Entries with scene source code:
· · · · ·
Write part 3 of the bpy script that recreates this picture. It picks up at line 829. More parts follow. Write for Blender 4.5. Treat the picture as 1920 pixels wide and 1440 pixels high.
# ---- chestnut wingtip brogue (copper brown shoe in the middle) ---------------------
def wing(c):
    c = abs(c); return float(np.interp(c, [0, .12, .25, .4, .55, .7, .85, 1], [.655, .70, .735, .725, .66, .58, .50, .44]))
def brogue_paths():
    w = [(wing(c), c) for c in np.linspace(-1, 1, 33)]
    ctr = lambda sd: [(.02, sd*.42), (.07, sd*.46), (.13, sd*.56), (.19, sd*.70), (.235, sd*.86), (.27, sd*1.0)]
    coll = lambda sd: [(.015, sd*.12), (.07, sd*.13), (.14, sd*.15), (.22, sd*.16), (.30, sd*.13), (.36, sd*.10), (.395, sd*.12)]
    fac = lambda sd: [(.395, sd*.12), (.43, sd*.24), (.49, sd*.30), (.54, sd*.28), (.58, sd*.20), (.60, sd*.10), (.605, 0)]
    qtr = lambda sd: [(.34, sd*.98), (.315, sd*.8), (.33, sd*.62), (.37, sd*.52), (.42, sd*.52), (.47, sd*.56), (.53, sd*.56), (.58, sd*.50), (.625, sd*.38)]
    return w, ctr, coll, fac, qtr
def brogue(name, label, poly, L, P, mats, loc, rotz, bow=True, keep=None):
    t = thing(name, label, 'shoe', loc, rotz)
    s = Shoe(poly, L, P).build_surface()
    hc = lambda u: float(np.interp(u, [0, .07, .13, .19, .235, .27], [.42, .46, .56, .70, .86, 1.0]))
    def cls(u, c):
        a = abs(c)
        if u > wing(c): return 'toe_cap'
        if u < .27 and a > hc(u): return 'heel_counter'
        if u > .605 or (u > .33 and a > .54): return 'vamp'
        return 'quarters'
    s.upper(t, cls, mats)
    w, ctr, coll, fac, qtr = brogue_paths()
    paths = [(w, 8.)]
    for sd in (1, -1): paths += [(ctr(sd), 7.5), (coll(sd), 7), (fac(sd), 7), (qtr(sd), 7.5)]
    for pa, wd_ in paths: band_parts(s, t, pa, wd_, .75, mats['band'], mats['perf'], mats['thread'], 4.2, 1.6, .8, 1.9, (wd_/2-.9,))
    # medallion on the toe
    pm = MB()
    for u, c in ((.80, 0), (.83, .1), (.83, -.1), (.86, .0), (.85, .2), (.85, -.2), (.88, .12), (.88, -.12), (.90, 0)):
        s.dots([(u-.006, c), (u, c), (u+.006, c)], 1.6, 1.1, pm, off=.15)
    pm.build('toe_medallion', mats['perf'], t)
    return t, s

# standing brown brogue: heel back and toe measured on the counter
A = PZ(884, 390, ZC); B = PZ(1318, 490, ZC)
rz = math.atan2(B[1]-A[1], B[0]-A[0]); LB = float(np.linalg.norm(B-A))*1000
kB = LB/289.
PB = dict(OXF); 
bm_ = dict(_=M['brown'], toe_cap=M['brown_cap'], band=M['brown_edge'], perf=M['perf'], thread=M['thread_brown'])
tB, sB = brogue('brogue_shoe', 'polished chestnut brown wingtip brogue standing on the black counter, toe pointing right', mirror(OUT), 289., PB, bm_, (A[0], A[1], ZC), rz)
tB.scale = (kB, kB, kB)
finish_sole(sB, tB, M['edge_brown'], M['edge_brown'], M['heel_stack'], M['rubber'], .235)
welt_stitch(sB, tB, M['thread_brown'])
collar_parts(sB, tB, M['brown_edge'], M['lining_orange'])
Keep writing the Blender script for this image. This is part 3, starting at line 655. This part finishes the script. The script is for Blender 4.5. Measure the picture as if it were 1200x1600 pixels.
· · · · ·
Exercise objective: Print back all the lines verbatim.

Result of the task:
Write part 3 of the bpy script that recreates this picture. It picks up at line 829. More parts follow. Write for Blender 4.5. Treat the picture as 1920 pixels wide and 1440 pixels high.
# ---- chestnut wingtip brogue (copper brown shoe in the middle) ---------------------
def wing(c):
    c = abs(c); return float(np.interp(c, [0, .12, .25, .4, .55, .7, .85, 1], [.655, .70, .735, .725, .66, .58, .50, .44]))
def brogue_paths():
    w = [(wing(c), c) for c in np.linspace(-1, 1, 33)]
    ctr = lambda sd: [(.02, sd*.42), (.07, sd*.46), (.13, sd*.56), (.19, sd*.70), (.235, sd*.86), (.27, sd*1.0)]
    coll = lambda sd: [(.015, sd*.12), (.07, sd*.13), (.14, sd*.15), (.22, sd*.16), (.30, sd*.13), (.36, sd*.10), (.395, sd*.12)]
    fac = lambda sd: [(.395, sd*.12), (.43, sd*.24), (.49, sd*.30), (.54, sd*.28), (.58, sd*.20), (.60, sd*.10), (.605, 0)]
    qtr = lambda sd: [(.34, sd*.98), (.315, sd*.8), (.33, sd*.62), (.37, sd*.52), (.42, sd*.52), (.47, sd*.56), (.53, sd*.56), (.58, sd*.50), (.625, sd*.38)]
    return w, ctr, coll, fac, qtr
def brogue(name, label, poly, L, P, mats, loc, rotz, bow=True, keep=None):
    t = thing(name, label, 'shoe', loc, rotz)
    s = Shoe(poly, L, P).build_surface()
    hc = lambda u: float(np.interp(u, [0, .07, .13, .19, .235, .27], [.42, .46, .56, .70, .86, 1.0]))
    def cls(u, c):
        a = abs(c)
        if u > wing(c): return 'toe_cap'
        if u < .27 and a > hc(u): return 'heel_counter'
        if u > .605 or (u > .33 and a > .54): return 'vamp'
        return 'quarters'
    s.upper(t, cls, mats)
    w, ctr, coll, fac, qtr = brogue_paths()
    paths = [(w, 8.)]
    for sd in (1, -1): paths += [(ctr(sd), 7.5), (coll(sd), 7), (fac(sd), 7), (qtr(sd), 7.5)]
    for pa, wd_ in paths: band_parts(s, t, pa, wd_, .75, mats['band'], mats['perf'], mats['thread'], 4.2, 1.6, .8, 1.9, (wd_/2-.9,))
    # medallion on the toe
    pm = MB()
    for u, c in ((.80, 0), (.83, .1), (.83, -.1), (.86, .0), (.85, .2), (.85, -.2), (.88, .12), (.88, -.12), (.90, 0)):
        s.dots([(u-.006, c), (u, c), (u+.006, c)], 1.6, 1.1, pm, off=.15)
    pm.build('toe_medallion', mats['perf'], t)
    return t, s

# standing brown brogue: heel back and toe measured on the counter
A = PZ(884, 390, ZC); B = PZ(1318, 490, ZC)
rz = math.atan2(B[1]-A[1], B[0]-A[0]); LB = float(np.linalg.norm(B-A))*1000
kB = LB/289.
PB = dict(OXF); 
bm_ = dict(_=M['brown'], toe_cap=M['brown_cap'], band=M['brown_edge'], perf=M['perf'], thread=M['thread_brown'])
tB, sB = brogue('brogue_shoe', 'polished chestnut brown wingtip brogue standing on the black counter, toe pointing right', mirror(OUT), 289., PB, bm_, (A[0], A[1], ZC), rz)
tB.scale = (kB, kB, kB)
finish_sole(sB, tB, M['edge_brown'], M['edge_brown'], M['heel_stack'], M['rubber'], .235)
welt_stitch(sB, tB, M['thread_brown'])
collar_parts(sB, tB, M['brown_edge'], M['lining_orange'])
Keep writing the Blender script for this image. This is part 3, starting at line 655. This part finishes the script. The script is for Blender 4.5. Measure the picture as if it were 1200x1600 pixels.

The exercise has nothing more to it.